Emilio Jáuregui ya era entonces el hombre que aprende y crece, el hombre que no acepta
ser cómplice de una violencia de guante blanco. Estaba tan íntimamente convencido de lo
que quería hacer de su vida, que pocos días antes de su muerte había abandonado la casa
de sus padres un piso sobre la plaza Vicente López (que dicho sea de paso era del
tatarabuelo de su madre) para trasladarse con su mujer y su hija de pocos meses a un
departamento de un solo ambiente. Esto era lo que su situación económica le permitía
afrontar y consideraba que no tenía derecho a llevar otro tipo de vida.
Pocos días antes de su muerte, el 29 de mayo de 1969, Córdoba se levantó contra la
autodenominada Revolución Argentina; entonces fue el Cordobazo, es decir, el
comienzo del fin de aquel oscuro período.

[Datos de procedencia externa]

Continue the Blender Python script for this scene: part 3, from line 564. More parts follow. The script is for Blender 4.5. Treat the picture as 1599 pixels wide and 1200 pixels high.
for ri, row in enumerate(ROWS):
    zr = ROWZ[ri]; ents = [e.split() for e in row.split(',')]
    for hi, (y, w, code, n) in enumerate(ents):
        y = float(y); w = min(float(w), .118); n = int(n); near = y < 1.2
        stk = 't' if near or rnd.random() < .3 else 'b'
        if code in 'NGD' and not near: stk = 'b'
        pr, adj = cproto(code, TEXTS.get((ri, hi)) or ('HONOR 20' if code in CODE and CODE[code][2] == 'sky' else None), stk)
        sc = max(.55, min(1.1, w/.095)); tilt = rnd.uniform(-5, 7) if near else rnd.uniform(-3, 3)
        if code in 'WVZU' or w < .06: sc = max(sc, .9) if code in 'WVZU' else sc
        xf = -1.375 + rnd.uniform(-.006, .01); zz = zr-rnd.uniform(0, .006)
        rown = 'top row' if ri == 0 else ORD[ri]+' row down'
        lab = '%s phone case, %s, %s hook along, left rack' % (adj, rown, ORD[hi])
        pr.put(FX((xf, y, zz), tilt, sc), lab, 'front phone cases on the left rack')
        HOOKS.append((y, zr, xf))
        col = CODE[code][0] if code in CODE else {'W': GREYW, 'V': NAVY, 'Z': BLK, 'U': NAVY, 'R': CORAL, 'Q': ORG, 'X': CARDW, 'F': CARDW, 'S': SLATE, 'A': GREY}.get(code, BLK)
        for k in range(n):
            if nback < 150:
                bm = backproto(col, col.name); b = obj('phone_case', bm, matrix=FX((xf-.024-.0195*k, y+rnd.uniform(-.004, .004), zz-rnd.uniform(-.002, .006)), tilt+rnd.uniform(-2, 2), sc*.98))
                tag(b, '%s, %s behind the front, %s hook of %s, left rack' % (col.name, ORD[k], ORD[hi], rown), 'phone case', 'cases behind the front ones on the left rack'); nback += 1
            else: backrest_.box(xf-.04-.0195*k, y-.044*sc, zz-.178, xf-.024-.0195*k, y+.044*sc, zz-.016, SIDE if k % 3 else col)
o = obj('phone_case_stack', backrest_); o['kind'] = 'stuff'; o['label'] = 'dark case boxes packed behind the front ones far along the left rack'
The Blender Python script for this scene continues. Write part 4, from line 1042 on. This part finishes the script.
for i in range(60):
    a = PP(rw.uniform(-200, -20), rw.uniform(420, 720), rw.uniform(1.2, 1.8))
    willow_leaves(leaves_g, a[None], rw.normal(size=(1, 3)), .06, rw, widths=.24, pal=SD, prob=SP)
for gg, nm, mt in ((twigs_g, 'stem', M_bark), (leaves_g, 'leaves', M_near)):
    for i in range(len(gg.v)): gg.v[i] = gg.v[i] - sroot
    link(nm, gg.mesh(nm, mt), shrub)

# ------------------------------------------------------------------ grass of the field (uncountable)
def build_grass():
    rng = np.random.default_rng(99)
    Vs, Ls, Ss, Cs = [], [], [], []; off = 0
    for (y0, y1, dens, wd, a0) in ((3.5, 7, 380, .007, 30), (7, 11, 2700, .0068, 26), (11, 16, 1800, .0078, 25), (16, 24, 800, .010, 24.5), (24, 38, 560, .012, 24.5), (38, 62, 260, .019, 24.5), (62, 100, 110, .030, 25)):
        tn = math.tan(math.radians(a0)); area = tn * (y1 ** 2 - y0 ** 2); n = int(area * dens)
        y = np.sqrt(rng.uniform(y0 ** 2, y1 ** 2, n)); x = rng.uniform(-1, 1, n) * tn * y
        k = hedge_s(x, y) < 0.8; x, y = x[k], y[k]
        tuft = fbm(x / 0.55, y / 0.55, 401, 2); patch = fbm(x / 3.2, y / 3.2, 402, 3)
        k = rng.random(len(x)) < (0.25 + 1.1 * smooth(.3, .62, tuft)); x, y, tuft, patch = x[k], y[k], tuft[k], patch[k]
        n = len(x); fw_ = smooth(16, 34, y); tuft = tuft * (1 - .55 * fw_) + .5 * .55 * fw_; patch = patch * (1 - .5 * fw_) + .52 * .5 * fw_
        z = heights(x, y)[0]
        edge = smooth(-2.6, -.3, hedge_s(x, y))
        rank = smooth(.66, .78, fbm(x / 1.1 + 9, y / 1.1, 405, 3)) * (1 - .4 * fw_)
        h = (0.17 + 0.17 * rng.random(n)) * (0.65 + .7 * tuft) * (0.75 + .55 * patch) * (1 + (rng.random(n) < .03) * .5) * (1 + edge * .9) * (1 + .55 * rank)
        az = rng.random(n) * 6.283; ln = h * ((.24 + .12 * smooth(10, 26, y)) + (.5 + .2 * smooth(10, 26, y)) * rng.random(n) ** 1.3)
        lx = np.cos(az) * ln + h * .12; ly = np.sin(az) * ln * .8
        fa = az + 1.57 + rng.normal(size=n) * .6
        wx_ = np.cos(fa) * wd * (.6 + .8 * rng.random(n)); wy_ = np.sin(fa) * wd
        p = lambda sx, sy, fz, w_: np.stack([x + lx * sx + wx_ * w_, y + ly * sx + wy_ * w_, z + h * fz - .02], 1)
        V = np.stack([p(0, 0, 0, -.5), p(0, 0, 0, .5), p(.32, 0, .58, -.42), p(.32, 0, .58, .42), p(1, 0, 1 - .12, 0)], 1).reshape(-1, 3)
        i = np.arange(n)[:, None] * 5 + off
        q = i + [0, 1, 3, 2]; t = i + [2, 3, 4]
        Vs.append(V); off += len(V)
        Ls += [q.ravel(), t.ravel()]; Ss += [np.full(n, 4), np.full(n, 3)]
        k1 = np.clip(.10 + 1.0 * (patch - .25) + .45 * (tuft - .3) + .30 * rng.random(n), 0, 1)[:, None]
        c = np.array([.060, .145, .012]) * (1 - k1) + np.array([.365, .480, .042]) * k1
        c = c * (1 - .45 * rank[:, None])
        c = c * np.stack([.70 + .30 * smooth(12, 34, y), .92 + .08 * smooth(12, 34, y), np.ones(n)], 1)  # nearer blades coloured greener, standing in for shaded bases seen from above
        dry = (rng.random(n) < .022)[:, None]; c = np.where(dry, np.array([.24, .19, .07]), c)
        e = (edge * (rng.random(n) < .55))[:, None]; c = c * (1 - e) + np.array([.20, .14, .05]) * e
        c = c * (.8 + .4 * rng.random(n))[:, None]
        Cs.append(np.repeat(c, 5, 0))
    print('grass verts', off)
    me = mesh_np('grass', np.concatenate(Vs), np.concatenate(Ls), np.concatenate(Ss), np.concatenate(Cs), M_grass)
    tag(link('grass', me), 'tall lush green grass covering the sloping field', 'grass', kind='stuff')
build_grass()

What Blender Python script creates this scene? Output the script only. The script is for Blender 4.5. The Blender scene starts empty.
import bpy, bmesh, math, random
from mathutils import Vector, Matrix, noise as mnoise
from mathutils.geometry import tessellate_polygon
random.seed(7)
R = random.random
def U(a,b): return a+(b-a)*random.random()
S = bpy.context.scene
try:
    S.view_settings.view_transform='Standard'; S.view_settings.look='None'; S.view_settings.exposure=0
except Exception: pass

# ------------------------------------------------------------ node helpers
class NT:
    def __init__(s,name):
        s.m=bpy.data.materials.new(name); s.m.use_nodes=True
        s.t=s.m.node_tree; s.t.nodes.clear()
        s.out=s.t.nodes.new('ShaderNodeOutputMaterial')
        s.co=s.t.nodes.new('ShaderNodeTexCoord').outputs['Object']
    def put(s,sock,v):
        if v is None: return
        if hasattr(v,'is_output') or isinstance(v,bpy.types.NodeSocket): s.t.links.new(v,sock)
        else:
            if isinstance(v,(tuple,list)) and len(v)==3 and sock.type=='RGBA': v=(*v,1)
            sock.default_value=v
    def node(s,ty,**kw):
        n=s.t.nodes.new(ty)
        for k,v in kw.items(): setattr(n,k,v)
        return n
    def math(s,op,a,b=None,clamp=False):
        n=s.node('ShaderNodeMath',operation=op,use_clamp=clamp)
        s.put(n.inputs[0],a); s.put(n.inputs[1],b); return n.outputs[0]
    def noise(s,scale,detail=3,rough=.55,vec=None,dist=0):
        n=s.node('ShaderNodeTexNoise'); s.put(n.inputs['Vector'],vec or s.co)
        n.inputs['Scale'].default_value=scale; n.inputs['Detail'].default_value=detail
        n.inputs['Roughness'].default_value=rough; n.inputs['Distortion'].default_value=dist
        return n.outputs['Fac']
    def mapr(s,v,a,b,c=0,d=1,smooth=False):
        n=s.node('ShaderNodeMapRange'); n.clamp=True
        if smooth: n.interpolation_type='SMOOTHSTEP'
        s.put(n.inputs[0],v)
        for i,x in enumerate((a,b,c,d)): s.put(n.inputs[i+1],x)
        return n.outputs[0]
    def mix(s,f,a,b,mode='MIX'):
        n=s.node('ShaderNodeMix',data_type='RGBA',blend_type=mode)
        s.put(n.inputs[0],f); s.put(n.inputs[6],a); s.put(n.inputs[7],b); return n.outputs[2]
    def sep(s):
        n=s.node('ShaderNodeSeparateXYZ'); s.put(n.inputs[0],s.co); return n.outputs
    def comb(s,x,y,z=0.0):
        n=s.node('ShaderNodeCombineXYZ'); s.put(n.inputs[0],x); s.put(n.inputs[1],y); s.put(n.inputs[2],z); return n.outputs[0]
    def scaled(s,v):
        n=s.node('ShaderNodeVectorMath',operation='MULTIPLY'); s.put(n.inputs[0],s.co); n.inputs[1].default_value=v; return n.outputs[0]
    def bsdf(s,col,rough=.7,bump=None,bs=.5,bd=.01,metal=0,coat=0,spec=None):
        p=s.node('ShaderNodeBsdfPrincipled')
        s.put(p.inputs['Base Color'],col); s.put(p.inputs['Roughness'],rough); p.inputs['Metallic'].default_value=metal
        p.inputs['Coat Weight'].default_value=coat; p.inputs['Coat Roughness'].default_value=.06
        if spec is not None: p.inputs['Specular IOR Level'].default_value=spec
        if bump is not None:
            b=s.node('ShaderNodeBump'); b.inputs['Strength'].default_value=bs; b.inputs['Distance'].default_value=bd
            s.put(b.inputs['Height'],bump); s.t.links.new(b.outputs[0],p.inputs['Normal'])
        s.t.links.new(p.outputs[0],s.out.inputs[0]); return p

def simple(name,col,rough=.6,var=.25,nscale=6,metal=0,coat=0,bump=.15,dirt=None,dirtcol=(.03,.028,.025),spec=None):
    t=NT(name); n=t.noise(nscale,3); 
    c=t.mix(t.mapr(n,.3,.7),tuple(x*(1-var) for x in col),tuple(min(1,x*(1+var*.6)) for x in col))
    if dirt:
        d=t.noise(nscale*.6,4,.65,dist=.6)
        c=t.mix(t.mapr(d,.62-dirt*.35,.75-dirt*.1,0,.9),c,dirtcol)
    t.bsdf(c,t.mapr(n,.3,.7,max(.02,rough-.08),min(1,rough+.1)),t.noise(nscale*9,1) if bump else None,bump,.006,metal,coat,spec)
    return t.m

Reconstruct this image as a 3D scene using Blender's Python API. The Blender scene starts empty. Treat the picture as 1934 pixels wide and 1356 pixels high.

Tres décadas después todo ha empeorado. La gravedad de lo que hoy ocurre está en las
cifras pero sobre todo en las ideas. Sigue existiendo gente para la que ser progresista es
mala palabra.
En 1969 visitaba nuestro país Nelson Rockefeller. Aunque Emilio Jáuregui no
pueda verlo, en 1999 los representantes del Fondo Monetario Internacional nos visitan con
frecuencia para asegurarse de que la dirigencia argentina, olvidando su tradición, los
beneficios de su educación y de su universidad, no se aparte de las imposiciones ante las
que ha claudicado nuestra democracia monetarista.
* Esta semana se cumplieron treinta años del asesinato del periodista Emilio Jáuregui
durante una marcha de repudio por la visita de Nelson Rockefeller al país como enviado
del gobierno de Richard Nixon. Esta semblanza, realizada por un amigo personal, recuerda
la figura de quien fuera secretario general del gremio de Prensa.